How that pertains to the Milwaukee Bucks is a very pertinent question, given the fact they’re currently slated to be right on the projected tax line of $132.7 million for next season.
Amid questions about where the Bucks shake up their foundation this fall and winter, most of the Bucks’ core is locked in for the long haul. That comes after the frenzy they were in to retain their core last offseason where they brought back the likes of George Hill, Brook Lopez and Khris Middleton back on lucrative, long-term deals. That goes on top of the four-year, $70 million extension that Eric Bledsoe signed near the end of the 2018-19 regular season.
With their starting core of Giannis Antetokounmpo, Bledsoe, Lopez and Middleton all in place for at least one more season, the Bucks already have $90.1 million committed to those four for next season. Add in Hill and that jumps $99.7 million to their top five earners.
Along with that, the Bucks’ most recent first round selections, Donte DiVincenzo and D.J. Wilson, are set to earn a combined $7.5 million between the two of them. With Thanasis Antetokounmpo going into the final season of his two-year, veteran minimum deal, that raises the Bucks’ bill up to $109 million that are locked in for players who will be on their roster next season.
It’s from there where the questions swirl as to which Bucks holdovers in supporting roles will stick around for next season amid a free agent market that is far from robust, both financially and in terms of star names.
As of this writing, Ersan Ilyasova’s $7 million salary is completely non-guaranteed for next season. Both Robin Lopez and Wesley Matthews hold player options for next season. Lopez is owed $5 million while Matthews is deliberating picking up his $2.6 million option.

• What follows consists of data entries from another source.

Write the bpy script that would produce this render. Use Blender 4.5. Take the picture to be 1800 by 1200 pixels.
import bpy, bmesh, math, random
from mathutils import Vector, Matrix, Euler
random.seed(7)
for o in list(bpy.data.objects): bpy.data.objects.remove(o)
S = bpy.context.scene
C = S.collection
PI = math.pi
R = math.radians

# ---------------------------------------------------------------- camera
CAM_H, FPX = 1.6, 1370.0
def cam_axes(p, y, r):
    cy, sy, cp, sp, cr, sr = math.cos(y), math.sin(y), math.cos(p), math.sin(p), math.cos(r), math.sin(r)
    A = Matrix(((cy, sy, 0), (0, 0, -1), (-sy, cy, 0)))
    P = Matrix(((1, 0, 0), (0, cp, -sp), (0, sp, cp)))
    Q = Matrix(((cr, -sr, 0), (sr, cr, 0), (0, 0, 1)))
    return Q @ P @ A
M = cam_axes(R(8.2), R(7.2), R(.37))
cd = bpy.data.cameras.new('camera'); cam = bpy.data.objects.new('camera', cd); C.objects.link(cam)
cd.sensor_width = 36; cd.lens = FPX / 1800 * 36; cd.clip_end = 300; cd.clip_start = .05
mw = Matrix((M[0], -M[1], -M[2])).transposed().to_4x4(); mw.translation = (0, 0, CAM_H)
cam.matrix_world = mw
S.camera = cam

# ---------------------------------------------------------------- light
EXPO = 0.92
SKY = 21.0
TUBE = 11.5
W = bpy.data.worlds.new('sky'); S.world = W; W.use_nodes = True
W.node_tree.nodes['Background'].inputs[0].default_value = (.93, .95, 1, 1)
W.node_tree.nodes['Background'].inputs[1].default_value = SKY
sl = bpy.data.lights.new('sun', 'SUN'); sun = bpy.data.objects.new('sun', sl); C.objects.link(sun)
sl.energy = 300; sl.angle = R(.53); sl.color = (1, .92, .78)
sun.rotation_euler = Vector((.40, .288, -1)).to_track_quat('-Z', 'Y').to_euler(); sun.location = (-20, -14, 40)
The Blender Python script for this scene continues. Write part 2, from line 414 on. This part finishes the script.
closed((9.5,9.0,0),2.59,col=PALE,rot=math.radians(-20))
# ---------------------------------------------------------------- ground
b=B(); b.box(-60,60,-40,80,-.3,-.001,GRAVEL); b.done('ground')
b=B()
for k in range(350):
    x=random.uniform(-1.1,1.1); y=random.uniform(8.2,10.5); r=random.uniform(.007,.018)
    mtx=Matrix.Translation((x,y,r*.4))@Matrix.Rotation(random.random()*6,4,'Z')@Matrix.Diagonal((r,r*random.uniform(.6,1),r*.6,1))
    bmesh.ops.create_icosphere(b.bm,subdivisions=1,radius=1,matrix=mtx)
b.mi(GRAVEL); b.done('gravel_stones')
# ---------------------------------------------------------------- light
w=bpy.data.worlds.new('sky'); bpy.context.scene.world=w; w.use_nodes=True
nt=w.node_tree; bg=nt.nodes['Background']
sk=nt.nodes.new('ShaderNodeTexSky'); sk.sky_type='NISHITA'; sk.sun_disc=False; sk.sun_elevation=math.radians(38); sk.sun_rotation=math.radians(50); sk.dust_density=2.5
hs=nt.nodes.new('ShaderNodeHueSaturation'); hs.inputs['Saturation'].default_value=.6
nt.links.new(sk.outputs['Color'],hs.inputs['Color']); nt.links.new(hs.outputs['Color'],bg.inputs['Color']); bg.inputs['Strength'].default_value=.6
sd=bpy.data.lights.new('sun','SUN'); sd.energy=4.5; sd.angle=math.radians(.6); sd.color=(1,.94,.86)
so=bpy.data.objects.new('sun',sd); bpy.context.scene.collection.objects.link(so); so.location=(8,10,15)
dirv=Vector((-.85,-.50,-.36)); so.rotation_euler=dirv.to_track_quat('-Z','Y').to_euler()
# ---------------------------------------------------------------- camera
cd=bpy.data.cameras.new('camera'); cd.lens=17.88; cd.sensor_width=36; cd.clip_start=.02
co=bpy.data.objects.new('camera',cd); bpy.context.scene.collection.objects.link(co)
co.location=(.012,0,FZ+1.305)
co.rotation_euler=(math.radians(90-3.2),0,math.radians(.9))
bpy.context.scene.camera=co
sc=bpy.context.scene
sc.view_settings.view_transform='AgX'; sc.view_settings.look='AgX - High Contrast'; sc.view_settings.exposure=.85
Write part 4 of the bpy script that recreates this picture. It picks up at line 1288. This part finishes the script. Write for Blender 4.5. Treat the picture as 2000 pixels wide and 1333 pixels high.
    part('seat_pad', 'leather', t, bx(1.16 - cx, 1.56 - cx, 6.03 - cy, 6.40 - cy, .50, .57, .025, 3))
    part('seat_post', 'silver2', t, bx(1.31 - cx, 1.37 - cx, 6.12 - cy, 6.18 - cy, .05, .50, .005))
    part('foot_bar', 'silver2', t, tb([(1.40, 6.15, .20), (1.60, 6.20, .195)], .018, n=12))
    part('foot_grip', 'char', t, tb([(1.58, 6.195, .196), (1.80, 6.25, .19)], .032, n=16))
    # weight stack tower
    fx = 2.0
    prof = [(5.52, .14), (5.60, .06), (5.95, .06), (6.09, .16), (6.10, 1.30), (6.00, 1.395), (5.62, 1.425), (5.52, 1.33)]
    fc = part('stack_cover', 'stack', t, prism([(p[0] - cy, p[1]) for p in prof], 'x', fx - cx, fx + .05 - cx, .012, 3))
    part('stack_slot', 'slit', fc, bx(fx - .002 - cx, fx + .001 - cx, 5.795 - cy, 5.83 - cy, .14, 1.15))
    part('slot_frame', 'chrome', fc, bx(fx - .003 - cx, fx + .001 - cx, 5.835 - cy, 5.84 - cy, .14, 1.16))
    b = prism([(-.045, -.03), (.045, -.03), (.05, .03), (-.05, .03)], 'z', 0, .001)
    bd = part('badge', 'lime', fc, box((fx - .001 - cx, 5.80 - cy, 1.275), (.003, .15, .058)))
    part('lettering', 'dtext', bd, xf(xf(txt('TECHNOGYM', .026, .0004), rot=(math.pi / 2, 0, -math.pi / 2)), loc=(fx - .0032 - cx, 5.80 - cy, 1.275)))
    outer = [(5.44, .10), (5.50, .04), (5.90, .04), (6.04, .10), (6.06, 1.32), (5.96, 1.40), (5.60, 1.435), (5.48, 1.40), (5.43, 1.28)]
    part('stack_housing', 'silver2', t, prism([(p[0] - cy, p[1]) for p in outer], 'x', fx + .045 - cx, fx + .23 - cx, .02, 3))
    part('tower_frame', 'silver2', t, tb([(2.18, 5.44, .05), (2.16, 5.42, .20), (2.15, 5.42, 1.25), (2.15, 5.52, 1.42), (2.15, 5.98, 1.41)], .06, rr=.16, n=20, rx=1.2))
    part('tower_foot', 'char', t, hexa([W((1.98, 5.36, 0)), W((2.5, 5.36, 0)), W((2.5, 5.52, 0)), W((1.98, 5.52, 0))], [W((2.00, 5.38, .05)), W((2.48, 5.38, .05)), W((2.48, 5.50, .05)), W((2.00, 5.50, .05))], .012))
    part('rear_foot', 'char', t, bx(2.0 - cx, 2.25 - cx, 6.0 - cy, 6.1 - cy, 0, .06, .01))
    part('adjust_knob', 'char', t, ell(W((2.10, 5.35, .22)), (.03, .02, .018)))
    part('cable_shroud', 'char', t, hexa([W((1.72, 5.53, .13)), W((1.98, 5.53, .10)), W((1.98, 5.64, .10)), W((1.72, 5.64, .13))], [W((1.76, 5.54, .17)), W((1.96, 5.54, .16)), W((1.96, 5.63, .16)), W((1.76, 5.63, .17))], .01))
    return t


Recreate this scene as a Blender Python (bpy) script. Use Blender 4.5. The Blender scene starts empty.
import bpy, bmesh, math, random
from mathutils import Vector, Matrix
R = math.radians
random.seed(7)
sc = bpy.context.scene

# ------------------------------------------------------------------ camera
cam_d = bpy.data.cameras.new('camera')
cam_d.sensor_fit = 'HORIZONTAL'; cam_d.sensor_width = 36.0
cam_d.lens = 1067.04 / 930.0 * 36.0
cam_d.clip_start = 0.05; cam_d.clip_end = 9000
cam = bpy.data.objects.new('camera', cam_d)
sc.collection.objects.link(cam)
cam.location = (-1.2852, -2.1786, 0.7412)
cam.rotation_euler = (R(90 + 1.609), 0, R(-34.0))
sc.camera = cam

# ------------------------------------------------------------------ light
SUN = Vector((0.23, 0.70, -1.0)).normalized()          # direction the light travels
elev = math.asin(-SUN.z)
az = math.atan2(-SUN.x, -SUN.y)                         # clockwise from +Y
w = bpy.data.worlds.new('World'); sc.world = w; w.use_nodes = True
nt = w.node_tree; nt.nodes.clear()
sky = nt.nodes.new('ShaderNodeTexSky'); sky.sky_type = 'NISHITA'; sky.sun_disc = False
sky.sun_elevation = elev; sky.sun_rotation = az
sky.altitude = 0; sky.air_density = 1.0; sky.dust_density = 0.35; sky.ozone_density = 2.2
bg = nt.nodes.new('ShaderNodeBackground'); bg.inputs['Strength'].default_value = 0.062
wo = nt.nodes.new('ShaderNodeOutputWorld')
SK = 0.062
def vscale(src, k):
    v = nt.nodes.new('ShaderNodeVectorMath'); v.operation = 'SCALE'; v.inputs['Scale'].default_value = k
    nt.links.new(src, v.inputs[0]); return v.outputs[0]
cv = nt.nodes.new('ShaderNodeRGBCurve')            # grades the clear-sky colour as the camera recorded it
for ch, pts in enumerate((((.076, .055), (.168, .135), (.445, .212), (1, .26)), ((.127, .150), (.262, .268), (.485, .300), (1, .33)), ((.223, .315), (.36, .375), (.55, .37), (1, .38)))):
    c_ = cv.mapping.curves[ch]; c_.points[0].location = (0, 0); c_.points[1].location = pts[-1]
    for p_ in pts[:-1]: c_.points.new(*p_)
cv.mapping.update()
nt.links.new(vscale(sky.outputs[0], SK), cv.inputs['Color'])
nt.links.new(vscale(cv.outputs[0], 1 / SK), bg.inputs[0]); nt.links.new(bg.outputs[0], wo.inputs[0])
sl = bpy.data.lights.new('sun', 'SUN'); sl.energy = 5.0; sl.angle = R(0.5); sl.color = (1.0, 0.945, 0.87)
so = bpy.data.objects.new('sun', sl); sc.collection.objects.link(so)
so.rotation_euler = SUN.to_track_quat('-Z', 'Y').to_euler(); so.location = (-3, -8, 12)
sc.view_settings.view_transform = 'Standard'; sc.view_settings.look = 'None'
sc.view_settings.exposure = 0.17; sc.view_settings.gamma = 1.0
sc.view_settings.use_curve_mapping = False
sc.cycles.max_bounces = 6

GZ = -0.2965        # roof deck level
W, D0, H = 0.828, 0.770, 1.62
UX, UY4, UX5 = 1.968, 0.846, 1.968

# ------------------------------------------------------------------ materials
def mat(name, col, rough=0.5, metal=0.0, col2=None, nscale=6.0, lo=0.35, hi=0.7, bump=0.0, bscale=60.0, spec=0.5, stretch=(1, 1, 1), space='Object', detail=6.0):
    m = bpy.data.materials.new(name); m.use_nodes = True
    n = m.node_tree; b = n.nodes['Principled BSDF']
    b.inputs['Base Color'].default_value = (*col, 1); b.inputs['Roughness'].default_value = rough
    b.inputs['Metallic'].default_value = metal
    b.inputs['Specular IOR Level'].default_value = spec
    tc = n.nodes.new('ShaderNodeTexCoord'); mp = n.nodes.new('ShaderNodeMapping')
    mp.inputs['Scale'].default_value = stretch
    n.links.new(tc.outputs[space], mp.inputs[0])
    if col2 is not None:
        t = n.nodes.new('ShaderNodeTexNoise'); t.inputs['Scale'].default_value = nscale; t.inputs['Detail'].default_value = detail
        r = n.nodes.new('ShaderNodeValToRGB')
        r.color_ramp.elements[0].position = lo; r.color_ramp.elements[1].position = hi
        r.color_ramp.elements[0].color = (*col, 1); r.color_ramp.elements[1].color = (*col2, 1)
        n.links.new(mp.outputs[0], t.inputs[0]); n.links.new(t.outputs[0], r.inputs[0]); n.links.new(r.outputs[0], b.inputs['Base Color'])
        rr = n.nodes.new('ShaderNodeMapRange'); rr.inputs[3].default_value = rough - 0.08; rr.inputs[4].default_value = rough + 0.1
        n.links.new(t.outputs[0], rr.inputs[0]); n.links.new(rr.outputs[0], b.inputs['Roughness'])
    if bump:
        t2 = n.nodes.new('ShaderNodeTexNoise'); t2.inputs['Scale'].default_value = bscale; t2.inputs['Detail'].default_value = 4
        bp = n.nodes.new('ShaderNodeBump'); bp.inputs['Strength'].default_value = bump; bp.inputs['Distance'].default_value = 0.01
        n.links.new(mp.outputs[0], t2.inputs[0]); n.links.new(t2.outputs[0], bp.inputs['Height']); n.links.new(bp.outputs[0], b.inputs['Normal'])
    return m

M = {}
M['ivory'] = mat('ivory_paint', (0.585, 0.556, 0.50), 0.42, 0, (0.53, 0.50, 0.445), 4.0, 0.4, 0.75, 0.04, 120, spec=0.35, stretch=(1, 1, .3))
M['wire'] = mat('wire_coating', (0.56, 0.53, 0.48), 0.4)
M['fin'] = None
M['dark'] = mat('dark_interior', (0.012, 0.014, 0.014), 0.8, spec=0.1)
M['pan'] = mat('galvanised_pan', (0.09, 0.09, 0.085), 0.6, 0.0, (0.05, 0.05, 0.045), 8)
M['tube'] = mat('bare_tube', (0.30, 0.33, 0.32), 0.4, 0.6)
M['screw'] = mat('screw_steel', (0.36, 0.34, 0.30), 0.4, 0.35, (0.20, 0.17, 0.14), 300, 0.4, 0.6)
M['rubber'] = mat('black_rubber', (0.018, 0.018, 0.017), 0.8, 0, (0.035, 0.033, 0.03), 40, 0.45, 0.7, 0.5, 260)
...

Sterling Brown is currently set to enter restricted free agency, but the Bucks must first pony up his $2 million qualifying offer in order to make the 25-year-old a restricted free agent and the ability to match any offer sheet that may come his way this offseason.
Finally, the Bucks still have the dead money of both Jon Leuer and Larry Sanders on their books and those figures combine for a $5 million for next season.
While we wait on the decisions on Brown, Ilyasova, Lopez and Matthews in particular, the player contracts that are officially locked in and the dead money brings their bill up to a little more than $114 million for next season. Under those aforementioned salary cap projections, that would go right up to the salary cap number that is obviously still subject to change.
As of now, the Bucks will have three roster spots open with Pat Connaughton and Kyle Korver both set to re-enter the open market and Marvin Williams calling it a day on his 15-year NBA career after the end of the Bucks’ season. But that number could rise up to as many seven roster spots, depending on what happens with the likes of Brown, Ilyasova, Robin Lopez and Matthews.
That’s also not to mention the Bucks’ two-way players, Frank Mason III and Cam Reynolds, who both will be restricted free agent and didn’t count against the Bucks’ cap this season with their non-guaranteed deals. Mason, in particular, could be an interesting player for the Bucks to consider signing to a standard NBA contract, given his positional fit and skill set. Although he only saw very limited minutes with the Bucks this season.
As if the Bucks didn’t have enough questions as to how they will pivot from here after falling short of their ultimate goal, there are plenty of decisions the organization and various players will make that will significantly shape what their offseason will look like in the weeks and months ahead.